Se tu preparares o teu coração, e estenderes as mãos para ele;
36.
se há iniqüidade na tua mão, lança-a para longe de ti, e não deixes a perversidade habitar nas tuas tendas;
37.
então levantarás o teu rosto sem mácula, e estarás firme, e não temerás.
38.
Pois tu te esquecerás da tua miséria; apenas te lembrarás dela como das águas que já passaram.
39.
E a tua vida será mais clara do que o meio-dia; a escuridão dela será como a alva.
40.
E terás confiança, porque haverá esperança; olharás ao redor de ti e repousarás seguro.
41.
Deitar-te-ás, e ninguém te amedrontará; muitos procurarão obter o teu favor.
42.
Mas os olhos dos ímpios desfalecerão, e para eles não haverá refúgio; a sua esperança será o expirar.
43.
Então Jó respondeu, dizendo:
44.
Sem dúvida vós sois o povo, e convosco morrerá a sabedoria.
45.
Mas eu tenho entendimento como, vos; eu não vos sou inferior.

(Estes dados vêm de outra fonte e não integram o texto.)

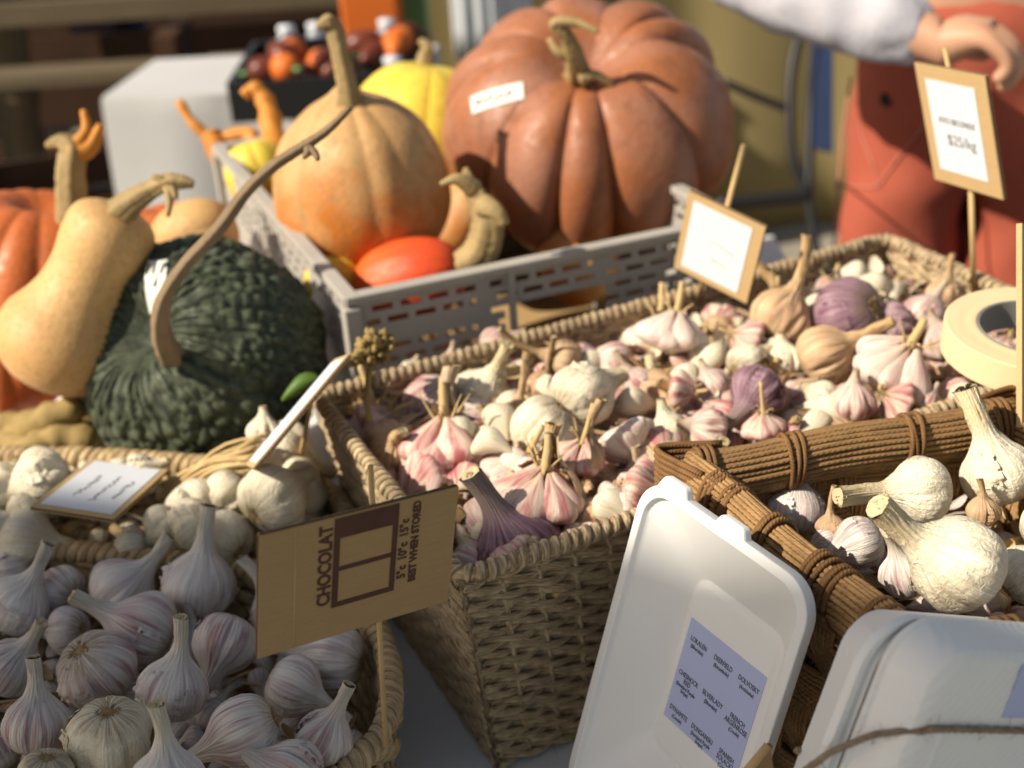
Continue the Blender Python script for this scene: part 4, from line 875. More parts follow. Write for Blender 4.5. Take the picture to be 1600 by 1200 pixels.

Quem não sabe tais coisas como essas?
46.
Sou motivo de riso para os meus amigos; eu, que invocava a Deus, e ele me respondia: o justo e reto servindo de irrisão!
47.
No pensamento de quem está seguro há desprezo para a desgraça; ela está preparada para aquele cujos pés resvalam.
48.
As tendas dos assoladores têm descanso, e os que provocam a Deus estão seguros; os que trazem o seu deus na mão!
49.
Mas, pergunta agora às alimárias, e elas te ensinarão; e às aves do céu, e elas te farão saber;
50.
ou fala com a terra, e ela te ensinará; até os peixes o mar to declararão.
51.
Qual dentre todas estas coisas não sabe que a mão do Senhor fez isto?
52.
Na sua mão está a vida de todo ser vivente, e o espírito de todo o gênero humano.
53.
Porventura o ouvido não prova as palavras, como o paladar prova o alimento?
54.
Com os anciãos está a sabedoria, e na longura de dias o entendimento.
55.
Com Deus está a sabedoria e a força; ele tem conselho e entendimento.
56.
Eis que ele derriba, e não se pode reedificar; ele encerra na prisão, e não se pode abrir.
57.
Ele retém as águas, e elas secam; solta-as, e elas inundam a terra.
58.
Com ele está a força e a sabedoria; são dele o enganado e o enganador.
59.
Aos conselheiros leva despojados, e aos juízes faz desvairar.
60.
Solta o cinto dos reis, e lhes ata uma corda aos lombos.
61.
Aos sacerdotes leva despojados, e aos poderosos transtorna.
62.
Aos que são dignos da confiança emudece, e tira aos anciãos o discernimento.
63.
Derrama desprezo sobre os príncipes, e afrouxa o cinto dos fortes.
64.
Das trevas descobre coisas profundas, e traz para a luz a sombra da morte.
65.
Multiplica as nações e as faz perecer; alarga as fronteiras das nações, e as leva cativas.
66.
Tira o entendimento aos chefes do povo da terra, e os faz vaguear pelos desertos, sem caminho.
67.
Eles andam nas trevas às apalpadelas, sem luz, e ele os faz cambalear como um ébrio.